INPUT:
━━━━━━━━━━━━━━━━━━━━━━━━━━━━━━

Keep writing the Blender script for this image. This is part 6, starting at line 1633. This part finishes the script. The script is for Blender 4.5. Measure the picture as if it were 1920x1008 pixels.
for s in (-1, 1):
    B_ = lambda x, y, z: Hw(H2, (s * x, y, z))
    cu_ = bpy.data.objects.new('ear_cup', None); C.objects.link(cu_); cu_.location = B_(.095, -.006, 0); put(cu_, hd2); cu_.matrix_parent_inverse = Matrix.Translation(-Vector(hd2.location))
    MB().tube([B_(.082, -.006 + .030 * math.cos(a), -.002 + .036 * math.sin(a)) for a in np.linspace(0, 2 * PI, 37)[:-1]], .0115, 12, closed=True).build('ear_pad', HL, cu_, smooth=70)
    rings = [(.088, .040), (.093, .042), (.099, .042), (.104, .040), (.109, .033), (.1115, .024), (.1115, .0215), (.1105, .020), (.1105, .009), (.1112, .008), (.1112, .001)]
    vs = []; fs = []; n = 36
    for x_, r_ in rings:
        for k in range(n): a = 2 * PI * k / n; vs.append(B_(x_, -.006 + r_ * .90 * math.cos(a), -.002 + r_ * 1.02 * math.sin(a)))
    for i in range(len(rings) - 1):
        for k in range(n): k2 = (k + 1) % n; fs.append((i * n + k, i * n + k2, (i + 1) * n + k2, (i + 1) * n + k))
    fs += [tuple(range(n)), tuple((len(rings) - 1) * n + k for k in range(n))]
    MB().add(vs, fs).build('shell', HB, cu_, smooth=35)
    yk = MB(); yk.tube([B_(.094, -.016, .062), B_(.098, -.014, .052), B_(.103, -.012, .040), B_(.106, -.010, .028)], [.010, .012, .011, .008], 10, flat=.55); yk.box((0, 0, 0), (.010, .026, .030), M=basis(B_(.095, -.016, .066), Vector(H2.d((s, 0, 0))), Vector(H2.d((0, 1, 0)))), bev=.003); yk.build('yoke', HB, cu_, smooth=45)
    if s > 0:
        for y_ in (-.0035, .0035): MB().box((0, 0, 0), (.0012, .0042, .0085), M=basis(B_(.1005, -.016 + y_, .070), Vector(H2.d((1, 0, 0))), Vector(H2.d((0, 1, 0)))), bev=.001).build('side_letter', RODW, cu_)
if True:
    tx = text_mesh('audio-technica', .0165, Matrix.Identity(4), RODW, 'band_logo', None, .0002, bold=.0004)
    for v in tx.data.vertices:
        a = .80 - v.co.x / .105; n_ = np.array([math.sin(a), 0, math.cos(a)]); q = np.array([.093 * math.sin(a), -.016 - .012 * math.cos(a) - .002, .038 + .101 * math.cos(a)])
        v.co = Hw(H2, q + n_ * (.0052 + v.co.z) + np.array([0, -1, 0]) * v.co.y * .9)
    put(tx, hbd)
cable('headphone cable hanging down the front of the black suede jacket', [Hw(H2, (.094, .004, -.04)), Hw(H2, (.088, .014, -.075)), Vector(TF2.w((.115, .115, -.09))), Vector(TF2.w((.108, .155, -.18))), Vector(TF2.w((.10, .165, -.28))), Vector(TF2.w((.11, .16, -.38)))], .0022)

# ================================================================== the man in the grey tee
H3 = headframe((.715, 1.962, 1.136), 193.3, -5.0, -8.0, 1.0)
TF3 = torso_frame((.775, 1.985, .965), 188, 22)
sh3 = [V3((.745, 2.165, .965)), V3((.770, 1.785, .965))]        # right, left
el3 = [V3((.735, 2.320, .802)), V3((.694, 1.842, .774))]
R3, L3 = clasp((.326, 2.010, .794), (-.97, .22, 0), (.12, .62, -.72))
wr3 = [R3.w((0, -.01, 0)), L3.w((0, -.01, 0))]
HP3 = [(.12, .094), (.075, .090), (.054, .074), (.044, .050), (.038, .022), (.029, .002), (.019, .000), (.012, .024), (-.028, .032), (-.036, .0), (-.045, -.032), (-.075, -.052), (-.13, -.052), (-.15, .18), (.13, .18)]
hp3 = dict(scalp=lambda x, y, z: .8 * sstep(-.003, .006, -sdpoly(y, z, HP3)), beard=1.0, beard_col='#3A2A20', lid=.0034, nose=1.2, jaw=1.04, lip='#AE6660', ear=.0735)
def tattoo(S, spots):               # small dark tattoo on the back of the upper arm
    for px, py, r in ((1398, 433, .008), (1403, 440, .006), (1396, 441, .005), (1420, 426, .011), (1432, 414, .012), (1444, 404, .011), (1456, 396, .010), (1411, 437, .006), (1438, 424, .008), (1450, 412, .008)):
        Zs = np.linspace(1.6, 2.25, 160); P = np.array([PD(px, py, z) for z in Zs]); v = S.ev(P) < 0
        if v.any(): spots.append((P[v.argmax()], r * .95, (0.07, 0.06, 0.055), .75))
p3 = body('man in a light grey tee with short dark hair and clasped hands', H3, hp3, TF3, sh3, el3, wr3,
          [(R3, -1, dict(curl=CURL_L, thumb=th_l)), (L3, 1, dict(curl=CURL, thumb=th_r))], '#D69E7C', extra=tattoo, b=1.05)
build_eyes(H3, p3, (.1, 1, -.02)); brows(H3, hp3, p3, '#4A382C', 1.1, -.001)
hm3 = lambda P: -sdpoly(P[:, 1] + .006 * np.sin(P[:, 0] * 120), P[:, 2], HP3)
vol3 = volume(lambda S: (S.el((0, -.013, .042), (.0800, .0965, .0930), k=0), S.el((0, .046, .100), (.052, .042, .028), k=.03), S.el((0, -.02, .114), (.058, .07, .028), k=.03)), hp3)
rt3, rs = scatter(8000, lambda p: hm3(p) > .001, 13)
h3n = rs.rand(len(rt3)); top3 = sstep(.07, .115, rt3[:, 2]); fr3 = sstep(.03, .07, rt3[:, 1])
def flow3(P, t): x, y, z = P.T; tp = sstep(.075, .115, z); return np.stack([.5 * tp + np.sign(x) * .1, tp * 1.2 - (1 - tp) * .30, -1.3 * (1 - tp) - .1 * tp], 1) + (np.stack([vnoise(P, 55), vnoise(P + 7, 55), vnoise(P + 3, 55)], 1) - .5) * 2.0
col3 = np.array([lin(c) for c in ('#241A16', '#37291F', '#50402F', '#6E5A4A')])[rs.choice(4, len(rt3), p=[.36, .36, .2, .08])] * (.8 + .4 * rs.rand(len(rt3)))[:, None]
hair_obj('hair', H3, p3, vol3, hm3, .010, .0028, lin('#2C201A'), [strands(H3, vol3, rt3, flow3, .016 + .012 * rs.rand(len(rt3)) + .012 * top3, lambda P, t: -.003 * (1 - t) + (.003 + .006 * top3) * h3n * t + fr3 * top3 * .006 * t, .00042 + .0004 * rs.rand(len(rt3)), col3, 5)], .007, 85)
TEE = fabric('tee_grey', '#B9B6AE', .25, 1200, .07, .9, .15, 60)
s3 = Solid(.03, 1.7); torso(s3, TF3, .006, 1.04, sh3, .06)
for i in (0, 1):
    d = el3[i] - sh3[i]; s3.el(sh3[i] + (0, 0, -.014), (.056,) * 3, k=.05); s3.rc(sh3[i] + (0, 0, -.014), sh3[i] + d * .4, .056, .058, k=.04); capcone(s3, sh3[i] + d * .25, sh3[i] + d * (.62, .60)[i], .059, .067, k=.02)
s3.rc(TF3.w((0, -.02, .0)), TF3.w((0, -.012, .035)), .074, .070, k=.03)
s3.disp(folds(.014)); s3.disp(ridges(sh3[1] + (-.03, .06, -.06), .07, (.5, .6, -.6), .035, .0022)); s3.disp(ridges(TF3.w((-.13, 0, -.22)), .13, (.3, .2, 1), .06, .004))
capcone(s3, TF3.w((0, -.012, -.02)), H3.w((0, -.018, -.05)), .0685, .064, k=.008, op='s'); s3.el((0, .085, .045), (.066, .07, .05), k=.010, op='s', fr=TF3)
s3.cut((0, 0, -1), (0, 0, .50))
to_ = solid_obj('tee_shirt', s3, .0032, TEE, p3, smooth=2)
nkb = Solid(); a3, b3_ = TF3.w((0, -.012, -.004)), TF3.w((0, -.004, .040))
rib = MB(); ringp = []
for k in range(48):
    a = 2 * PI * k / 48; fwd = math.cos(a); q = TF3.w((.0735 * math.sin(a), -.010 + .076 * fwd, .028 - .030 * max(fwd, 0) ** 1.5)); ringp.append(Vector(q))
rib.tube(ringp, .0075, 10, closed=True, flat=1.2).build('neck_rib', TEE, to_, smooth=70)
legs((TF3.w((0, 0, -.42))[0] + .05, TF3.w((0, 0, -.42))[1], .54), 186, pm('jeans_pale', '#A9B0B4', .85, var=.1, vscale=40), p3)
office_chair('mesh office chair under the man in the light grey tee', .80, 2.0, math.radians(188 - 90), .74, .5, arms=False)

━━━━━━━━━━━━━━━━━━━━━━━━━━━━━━

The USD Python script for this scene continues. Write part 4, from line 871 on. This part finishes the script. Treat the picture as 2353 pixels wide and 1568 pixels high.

━━━━━━━━━━━━━━━━━━━━━━━━━━━━━━

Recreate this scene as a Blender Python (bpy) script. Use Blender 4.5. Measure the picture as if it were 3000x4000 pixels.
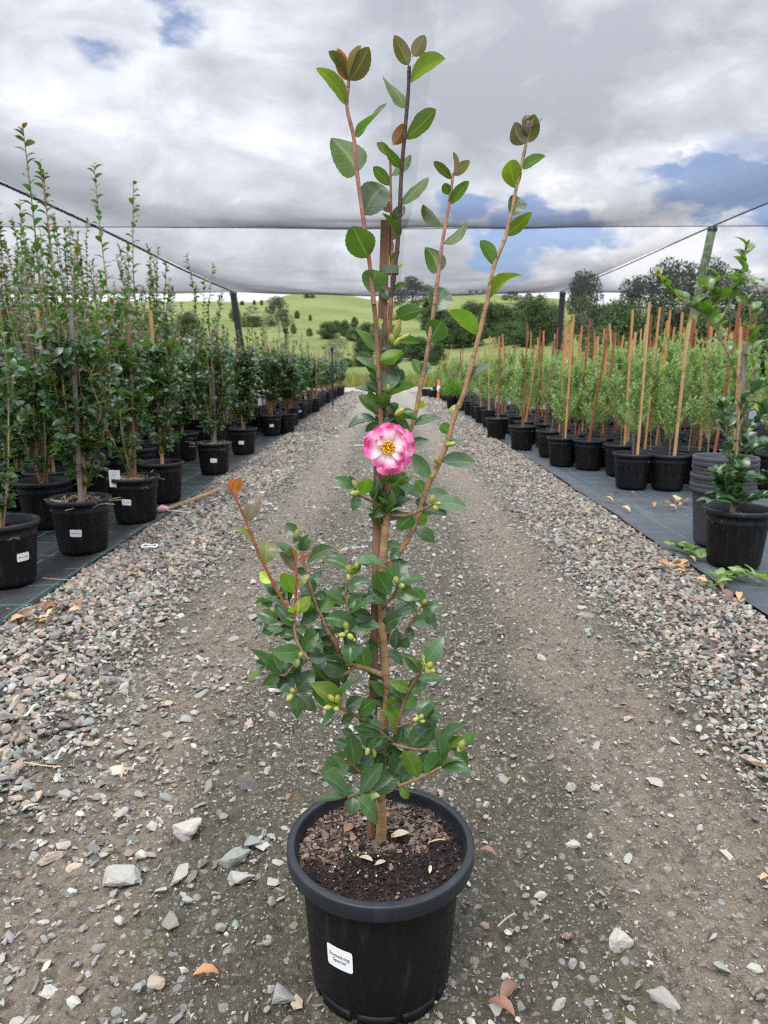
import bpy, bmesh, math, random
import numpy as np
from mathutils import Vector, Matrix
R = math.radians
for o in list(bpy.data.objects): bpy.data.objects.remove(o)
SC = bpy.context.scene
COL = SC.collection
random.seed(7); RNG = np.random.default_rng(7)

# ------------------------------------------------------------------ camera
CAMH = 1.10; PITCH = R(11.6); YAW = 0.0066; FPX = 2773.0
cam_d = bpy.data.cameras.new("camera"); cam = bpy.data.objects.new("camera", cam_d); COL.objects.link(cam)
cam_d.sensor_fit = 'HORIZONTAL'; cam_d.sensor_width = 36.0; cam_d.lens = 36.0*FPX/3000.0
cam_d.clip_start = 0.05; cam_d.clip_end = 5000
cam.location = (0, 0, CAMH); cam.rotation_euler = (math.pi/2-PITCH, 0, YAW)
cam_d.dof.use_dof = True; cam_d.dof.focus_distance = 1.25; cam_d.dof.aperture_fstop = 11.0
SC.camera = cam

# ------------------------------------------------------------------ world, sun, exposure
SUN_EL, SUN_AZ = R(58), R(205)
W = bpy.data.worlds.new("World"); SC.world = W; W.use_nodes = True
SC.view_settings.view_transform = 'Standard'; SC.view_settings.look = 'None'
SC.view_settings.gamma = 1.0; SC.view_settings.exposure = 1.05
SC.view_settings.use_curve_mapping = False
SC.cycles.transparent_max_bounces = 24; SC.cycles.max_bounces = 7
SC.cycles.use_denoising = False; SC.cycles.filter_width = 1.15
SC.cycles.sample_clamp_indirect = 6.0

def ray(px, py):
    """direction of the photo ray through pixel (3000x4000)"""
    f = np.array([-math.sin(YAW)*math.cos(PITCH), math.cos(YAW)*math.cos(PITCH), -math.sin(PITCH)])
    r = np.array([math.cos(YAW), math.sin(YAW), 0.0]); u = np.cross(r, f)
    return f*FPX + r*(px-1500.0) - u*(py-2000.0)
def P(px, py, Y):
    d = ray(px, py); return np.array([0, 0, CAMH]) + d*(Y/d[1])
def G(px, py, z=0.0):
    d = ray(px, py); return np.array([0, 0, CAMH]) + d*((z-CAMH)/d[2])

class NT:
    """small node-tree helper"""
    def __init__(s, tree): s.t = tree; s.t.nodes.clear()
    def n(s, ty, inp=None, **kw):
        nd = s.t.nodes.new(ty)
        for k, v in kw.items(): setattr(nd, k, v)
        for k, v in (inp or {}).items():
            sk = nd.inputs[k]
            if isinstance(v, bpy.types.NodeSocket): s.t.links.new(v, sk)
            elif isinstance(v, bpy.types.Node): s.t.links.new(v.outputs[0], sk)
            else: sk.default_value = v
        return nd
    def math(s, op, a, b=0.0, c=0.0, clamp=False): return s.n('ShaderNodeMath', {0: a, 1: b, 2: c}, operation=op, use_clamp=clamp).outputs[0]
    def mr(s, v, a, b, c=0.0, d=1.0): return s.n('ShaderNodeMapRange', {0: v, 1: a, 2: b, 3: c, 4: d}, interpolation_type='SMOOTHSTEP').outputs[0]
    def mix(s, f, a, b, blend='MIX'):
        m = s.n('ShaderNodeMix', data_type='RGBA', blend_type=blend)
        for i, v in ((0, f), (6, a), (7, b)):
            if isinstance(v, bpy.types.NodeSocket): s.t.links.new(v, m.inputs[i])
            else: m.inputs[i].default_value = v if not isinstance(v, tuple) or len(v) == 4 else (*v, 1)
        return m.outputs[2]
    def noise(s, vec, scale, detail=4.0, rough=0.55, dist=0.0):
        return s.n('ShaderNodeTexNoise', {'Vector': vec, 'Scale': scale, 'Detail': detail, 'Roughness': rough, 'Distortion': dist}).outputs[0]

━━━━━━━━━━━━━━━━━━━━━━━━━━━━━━

DIRECTIONS FOR THIS TASK:
Show all lines from the listing above in which "Measure" appears.

THE RESULT:
Keep writing the Blender script for this image. This is part 6, starting at line 1633. This part finishes the script. The script is for Blender 4.5. Measure the picture as if it were 1920x1008 pixels.
Recreate this scene as a Blender Python (bpy) script. Use Blender 4.5. Measure the picture as if it were 3000x4000 pixels.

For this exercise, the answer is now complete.